Voilà les principes. Reste l’exécution. Voilà l’idéal, idéal dont la vue sourit et électrise, mais impossible à réaliser. Est-il besoin, en effet, de proclamer à nouveau qu’une version à tous égards parfaite est chose qui dépasse les forces humaines, individuelles ou collectives ? Qu’on veuille bien y réfléchir. Les ressources d’interprétation dont peut disposer un traducteur, si remarquablement qualifié soit-il, connaissances linguistiques, ethnographiques, archéologiques, étude et comparaison des travaux antérieurs, etc., ces ressources sont purement humaines, sujettes par conséquent à des chances d’erreur, malgré les progrès, disons mieux, en vertu même des progrès dont elles sont susceptibles.
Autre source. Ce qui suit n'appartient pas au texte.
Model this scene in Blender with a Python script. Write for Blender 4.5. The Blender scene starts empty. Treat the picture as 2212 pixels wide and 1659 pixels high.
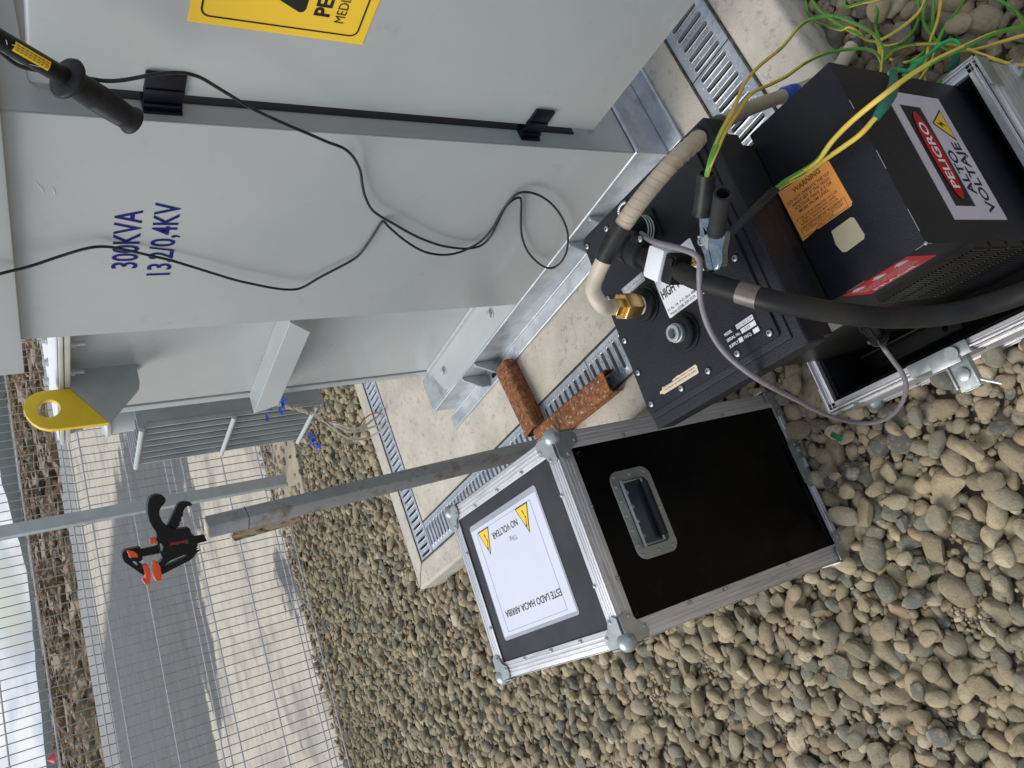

Sans doute, celui qui croit, celui pour qui la Bible n’est pas un livre ordinaire, n’entreprendra pas et ne poursuivra pas une œuvre d’aussi longue haleine et d’une nature aussi grave que la version des saintes Écritures, dépôt des révélations du Tout-Puissant, en négligeant de s’appuyer sur le secours de Dieu et de l’invoquer itérativement au milieu de ses incertitudes et de ses défaillances. Mais qui dira dans quelles limites et sous quelles formes le secours divin se manifeste en pareille circonstance ? Peut-on s’attendre à une force surnaturelle qui préserve de toute inexactitude, à une sorte d’inspiration infaillible qui n’a pas même été le privilège des copistes auxquels nous sommes redevables du texte original dont il s’agit de reproduire le sens dans nos langues modernes ? Aux prises avec les difficultés (et pourquoi ne pas l’avouer ?), on se sent vaincu dans plus d’un cas, incapable de rendre d’une manière satisfaisante dans sa propre langue ce dont on a, ou croit avoir, la perception nette dans la langue sacrée. Et là même où on pense le mieux réussir en serrant de très-près le texte scripturaire, pour en conserver avec scrupule les tours, les images, la couleur, ne va-t-on jamais trop loin, ne fait-on jamais fausse route ? Puis, que de choses inaperçues, glissées peut-être sous la plume contre toute intention et malgré les principes !

En dehors de ces imperfections, dont aura son inévitable part la traduction nouvelle que nous offrons au public religieux, ce qui frappera plus rapidement le lecteur, ce sont les passages interprétés autrement qu’ils ne le sont dans les versions usuelles.